A reset switch, then, is not a fantasy of annihilation but a metaphor for collective course correction. Chaos alone will not birth order order must be constructed out of justice, dignity, and shared narrative. The future of warfare will not only test missile ranges or cyber defenses; it will test our capacity to respond without becoming the very thing we oppose. It will ask whether we can prevent miscalculation between nuclear powers and whether we can refuse the siren song of totalizing ideologies that justify devastation as a means.

So ask yourself: with the methods of modern warfare around us hypersonic speed, autonomous machines, unseen networks, and the biochemical unknown will we become better people? Will we learn restraint, repair, and humility? Or will we let private interests and ideological zealots drag the world toward fracture?


I don’t have a neat answer. I have a worry and a hope. The worry: powerful actors still find it expedient to sow division. The hope: human beings, in small communities and large coalitions, can design a pause a set of norms and institutions that function like a reset switch that tilts decisions away from ruin and toward repair.

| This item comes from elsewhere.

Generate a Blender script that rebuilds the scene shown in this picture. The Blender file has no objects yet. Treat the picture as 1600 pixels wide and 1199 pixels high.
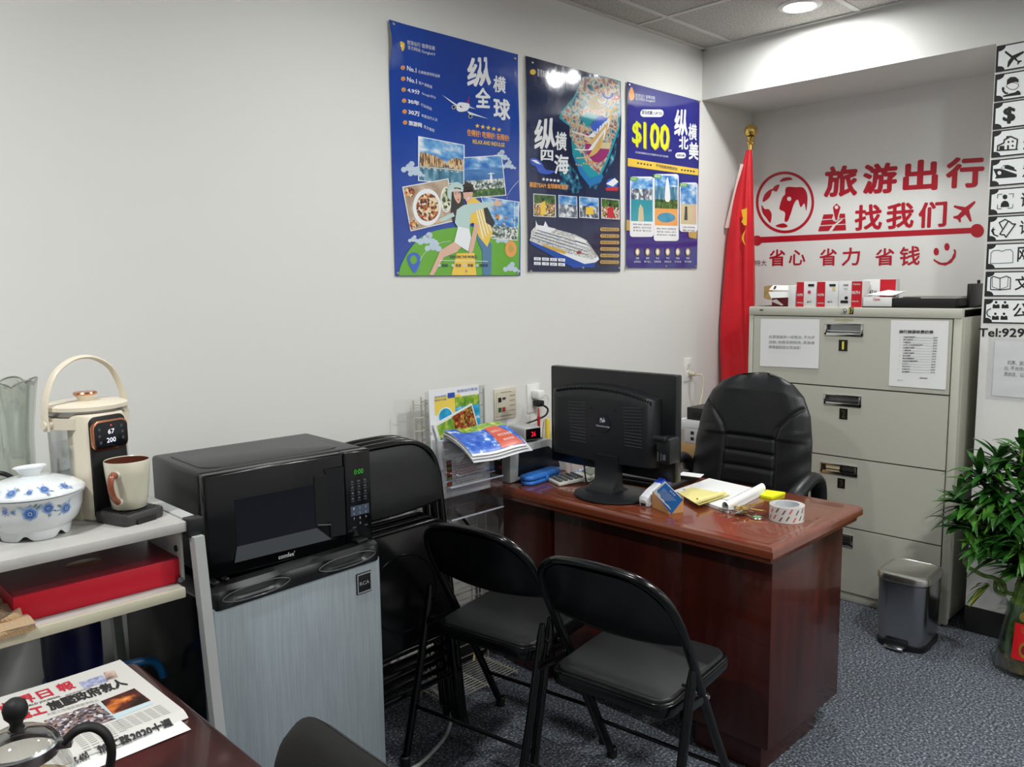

If the world is to be saved, it will not be by a single act of erasure but by many small refusals of the profit of ruin: refusing to amplify lies, refusing to elect leaders who feed on hatred, refusing to treat the young as disposable cogs in geopolitical games. That is the form our reset must take not annihilation, but continuous, deliberate repair.


Time will take what it owns. But maybe, if we are honest and brave, we can decide what we will let time keep.